The play’s great move is that it does not romanticize the group as instantly enlightened. It shows the awkward beginnings, the grand statements, the petty disagreements, the gaps in empathy, and the different kinds of risk each woman is able or willing to take. It also shows how quickly “politics” becomes personal when the world is legislating your options.

This is an ensemble piece in the most satisfying way, because every character brings a different version of liberation to the table, and the friction between those versions becomes the drama.

Liberation 2
Production Image of Liberation (Joan Marcus).

Susannah Flood as Lizzie doesn’t just anchor the play; she calibrates it. Her performance carries the tricky double exposure of two timelines, and she makes that split feel lived-in rather than theatrical. Even in quieter moments, you can see Lizzie thinking in real time, trying to hold onto a version of the past that keeps shifting the moment she touches it. Flood’s strength is how she lets doubt sit right next to conviction.
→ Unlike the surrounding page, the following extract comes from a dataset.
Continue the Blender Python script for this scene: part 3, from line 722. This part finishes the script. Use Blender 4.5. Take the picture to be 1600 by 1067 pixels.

She can be the room’s momentum and its hesitation in the same breath, which makes Lizzie feel like both the author of this movement and someone still unsure what it actually cost her.

Betsy Aidem as Margie is a masterclass in making “the traditional one” feel dangerous, funny, and heartbreakingly human all at once. Aidem knows exactly how to land a laugh without shrinking the character into a punchline. Her Margie has impeccable timing, but the real power is what comes after the laugh: a flash of rage, a moment of fear, a sudden vulnerability that makes it clear she isn’t resisting change because she’s shallow.

Adina Verson as Susan brings a sharp, focused intensity that changes the temperature of every scene she’s in. Verson plays Susan like someone who has spent years sanding down her own edges for other people’s comfort and has finally decided she’s done doing that labor for free. There’s a precision to her delivery that makes even simple statements feel like they’ve been rehearsed in her head a thousand times, and the payoff is watching her choose honesty anyway.

Kristolyn Lloyd as Celeste and Kayla Davion as Joanne are the production’s truth-tellers, and not in a neat, “here comes the lesson” way. Lloyd brings a grounded clarity that reads like lived experience, a presence that makes the room’s blind spots impossible to ignore. She has a way of listening that feels active, like she’s clocking every assumption and filing it away. Davion, meanwhile, brings a heat that keeps the group from slipping into comfort or self-congratulation. Her Joanne doesn’t soften her point to make it easier to swallow, and that refusal becomes its own kind of power.

Irene Sofia Lucio as Isidora and Audrey Corsa as Dora add the kind of texture that makes the group feel real rather than curated. Lucio brings an expressive openness that can flip from warmth to steel in a heartbeat, giving Isidora an unpredictability that feels like someone deciding, in real time, how much of themselves they’re willing to reveal. Corsa’s Dora brings a different kind of electricity: quick, reactive, and emotionally alert, like she’s always clocking the social dynamics and deciding whether to play along or blow the whole thing up.

And because the whole thing is driven by group energy, the ensemble impact is not just a nice extra. It is the reason the play has earned so much “best ensemble” praise in its life.

Why Liberation still feels applicable now

This play does not flatter the audience. That is why it feels current.

First, it understands that progress is not a straight line. It is a loop with recurring arguments, updated vocabulary, and the same core question: who gets to be safe, autonomous, and believed. The show is rooted in second-wave feminism, but it is also in conversation with today’s fights over bodily autonomy, workplace power, and the cultural backlash that follows every step forward.

Second, the play is honest about how movements fail people, not just how they inspire them. It refuses the comforting fiction that “women supporting women” is always simple or pure. Instead, it shows the interpersonal politics that shape whose pain is taken seriously, whose anger is labeled “too much,” and whose liberation is treated as optional.

Third, it nails the generational tension that a lot of us are living through right now. The daughter’s search is not just curiosity. It is the modern feeling of inheriting a world that claims battles are over, while your lived reality says otherwise. That is a deeply contemporary ache, and the play treats it with both humor and seriousness.

The one caution: it is not a gentle night at the theater

If you want your political theatre to wrap itself up with a tidy moral and a reassuring bow, Liberation is not interested. It asks you to sit with contradiction.

You should also know that the content is adult. This production includes adult language and nudity, and it uses theatrical haze or smoke, including herbal cigarettes. That is not a warning meant to scare anyone off; it is simply fair information to keep the audience from being caught off guard.

Final verdict on Liberation

Liberation is the kind of play that makes you laugh, then makes you feel slightly guilty for laughing, then makes you realize that the guilt is part of the point. It is a sharp, human, unapologetically complicated look at women trying to name their lives out loud, and at the daughters trying to figure out what those names cost. If you missed the Broadway run, it is still a title worth tracking for future productions, because the questions it raises are not going anywhere.